A agenda política de Liz Truss era a de uma boa parte do partido. Um partido que idolatra Thatcher, mas que se foca nos anos de crescimento econômico e não no que esta precisou fazer para lá chegar. André Barrinha, que é professor de RI no Reino Unido, para o Observador:
Liz
Truss chegou ao fim da linha 44 dias de depois de ter assumido o cargo.
Nunca um primeiro-ministro britânico tinha estado tão pouco tempo no
poder. Essa distinção pertencia a George Canning que teve o infortúnio
de falecer 119 dias depois de ter chegado ao poder. Em breve ficaremos a
saber quem vai ser o novo inquilino de 10 Downing Street, o quinto em
pouco mais de seis anos. Sempre do partido conservador e sempre com
maioria absoluta.
Com
a vitória da ala eurocética no referendo relativo à saída do Reino
Unido da União Europeia em 2016, e a subsequente saída de David Cameron e
entrada de Theresa May, os Tories entraram num processo de crescente
exclusão de grupos dentro do partido conservador: primeiro, com Theresa
May, os remainers não-arrependidos, depois com Boris Johnson, os
apoiantes de Theresa May, e, por fim, com Liz Truss, também os apoiantes
de Rishi Sunak (antigo ministro das finanças e adversário nas eleições
diretas do partido). Progressivamente, a pool de talento do partido foi
ficando cada vez mais reduzida, enquanto se tornava ideologicamente mais
assertiva. Conservadores radicais, como Jacob Rees-Mogg ou Suella
Braverman, cresceram em estatuto dentro do partido, afirmando-se como
figuras importantes no governo de Liz Truss.
A
mensagem do novo governo era clara: estava na hora de finalmente
aproveitar a fundo (leia-se, desregulamentação) os ‘benefícios’ do
Brexit. Tais ambições seriam temporariamente suspensas com o falecimento
de Isabel II, mas assumiriam a forma de ‘mini-orçamento’ umas semanas
mais tarde (a 23 de Setembro), quando o Ministro das Finanças Kwasi
Kwarteng apresentou o que prometia ser um verdadeiro choque fiscal, com a
redução de impostos, particularmente para os salários mais elevados.
Seria a aplicação efetiva do Britain Unchained, título do livro
publicado uma década atrás (2012) por um grupo de deputados
conservadores, dos quais faziam parte… Liz Truss and Kwasi Kwarteng.
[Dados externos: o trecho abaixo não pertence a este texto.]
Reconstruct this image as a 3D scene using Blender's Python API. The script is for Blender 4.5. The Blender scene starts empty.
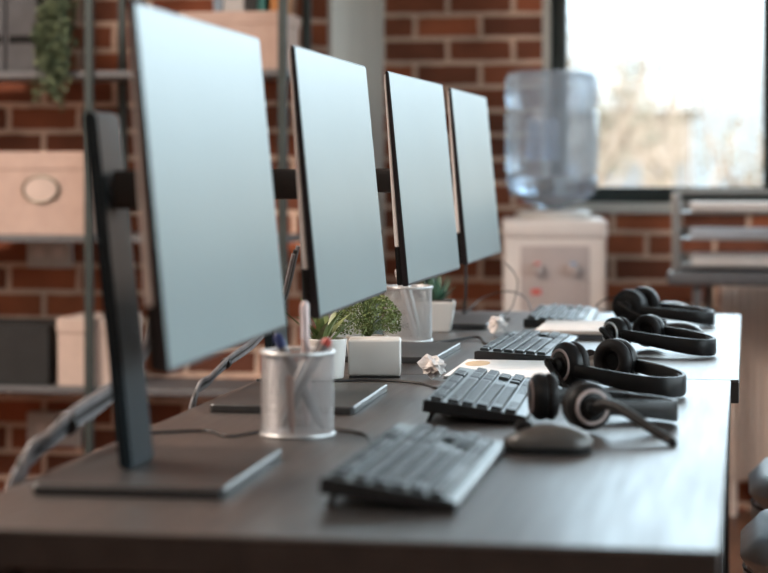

Nesse livro, os trabalhadores britânicos eram apresentados como ociosos
(‘idlers’) e o país descrito como sendo excessivamente burocrático e com
impostos demasiado altos, o que impedia a inovação e o crescimento
económico.
Num
contexto de inflação galopante e de uma crise económica e energética,
os mercados reagiram de forma agressiva à falta de um plano concreto de
como estes cortes seriam compensados em termos orçamentais (ou de como
exatamente contribuiriam para o crescimento económico no curto prazo).
De forma mais abrangente, havia a noção clara de este ser um governo de
segundo nível, sem capacidade para lidar com as enormes dificuldades que
o país enfrenta: do ambiente à saúde.
Perante
uma enorme pressão dentro e fora do partido (as sondagens mais recentes
dão uma vitória esmagadora ao Partido Trabalhista), Liz Truss foi
obrigada a despedir o seu Ministro das Finanças e a anunciar a sua
substituição por Jeremy Hunt, um membro da ala moderada do partido. Isto
depois de Kwarteng ter anunciado a reversão de algumas das medidas
anunciadas. Truss foi forçada a assumir os seus erros, e na prática a
conceder o controlo do poder ao partido, o que rapidamente se viria a
revelar uma solução insustentável. As escaramuças entre os deputados
conservadores na noite de 19 de Outubro no palácio de Westminster, com
murros e empurrões à mistura depois do partido Trabalhista ter convocado
um debate de última hora sobre fracking, davam a imagem de um partido à
deriva, sem líder. Na manhã seguinte, Liz Truss apresentava a sua
demissão.
Seria
incorreto avaliar a desastrosa liderança de Liz Truss como um mero erro
de casting. Pelo contrário, apesar do ‘mini-orçamento’ de Kwasi
Kwarteng ter ido um pouco para lá do prometido por Liz Truss em termos
de cortes de impostos, as linhas gerais do mesmo correspondiam ao
programa político que tinha levado 57.4% dos membros do partido
conservador a escolher a então Ministra dos Negócios Estrangeiros como
nova primeira-ministra poucas semanas antes. No dia a seguir à
apresentação do orçamento, o conservador (e extremamente influente)
Daily Mail tinha como manchete: ´Finalmente um orçamento conservador’. A
agenda política de Liz Truss era a agenda política de uma boa parte do
partido.
O
desnorte que foi o seu governo corresponde no fundo ao desnorte que
assola um partido conservador cada vez mais velho em termos dos seus
membros e mais pequeno quanto à qualidade e competência dos seus
quadros. Um partido que idolatra Margaret Thatcher, mas que se foca nos
anos de crescimento económico e não no que esta precisou fazer para lá
chegar. Um partido sem respostas e cansado de estar no poder.
Ainda
é cedo para saber o que vai acontecer nas próximas semanas, mas é de
esperar que haja necessidade de convocar eleições legislativas
antecipadas (pela quarta vez em sete anos). Qualquer que seja o novo
governo – provavelmente liderado pelos Trabalhistas de Keir Starmer –
vai ter pela frente uma tarefa hercúlea de reparar os danos causados nos
últimos meses de governo conservador, ao mesmo tempo que terá de
implementar reformas em múltiplos setores (e negociar um acordo
permanente com a União Europeia). Isto num contexto internacional
economicamente desfavorável, ainda muito marcado pelo conflito na
Ucrânia. O futuro próximo da política britânica apresenta-se assim na
mesma linha do seu passado recente: profundamente incerto.